GLASWEGIANS are quick to give funny names to new structures – the Armadillo, the Squinty Bridge – but they have some way to go before they match Dublin's aptitude for nicknames.

A new book, Dublin's Strangest Tales by Michael Barry and Patrick Sammon, details a statue in O'Connell Street, commissioned in 1988, of Anna Livia Plurabelle, a character of course in James Joyce's Finnegans Wake.

The statue had a fountain and its waters were supposed to represent the flow of the River Liffey. But Dubliners singularly failed to appreciate the aesthetic. They referred to the statue as "the Floozie in the Jacuzzi".

The result? The statue now languishes in an obscure little park some distance away.

That's gratitude

YOU'LL remember the story a few weeks ago about a Sainsbury's check-out assistant refusing to serve a customer who was talking on her mobile phone.

Fair enough, you might have thought. But the boot is sometimes on the other foot. From Wishaw we hear of a grandfatherly type in a supermarket with a trolleyful of groceries who failed to get a greeting from the check-out girl.

Not a word was spoken as she scanned the items. When he asked how much he was due, she merely pointed to the till display. Still silence reigned. Transaction complete, our friend decided to remind her about common courtesy.

"Does anyone say thanks any more?" he asked.

At which the girl uttered her only words: "It's written on your ticket."

Exit a wondering grandfather ...

Recycled joke

AND still the puns flood in, with John Gallacher, of Alloa, suggesting that people who are obese should be sent for waist recycling.
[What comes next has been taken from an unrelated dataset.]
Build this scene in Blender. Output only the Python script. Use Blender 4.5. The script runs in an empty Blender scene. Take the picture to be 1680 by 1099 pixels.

Malcolm Campbell, in Dumfries, mentions the cinema in the Basque country which went up in flames one night. Unfortunately it only had one door, and there were many casualties. All of which suggests that you shouldn't put all your basques in one exit.

Even the Duke of Edinburgh gets in on the act. Sandy Lawson recalling that the Duke once witnessed a ramshackle throne collapsing when an African king sat on it and remarked: "People who live in grass houses shouldn't stow thrones."

What are the odds?

AND Annemarie Kennedy, in Saltcoats, claims she recently sent a list of 10 puns to a certain newspaper, hoping that some would be featured.

"Unfortunately," she notes, "no pun in ten did."

Lost connection

OVERHEARD in a particularly busy Glasgow A&E department recently, with the staff running hither and yon: "Do you have wi-fi here?"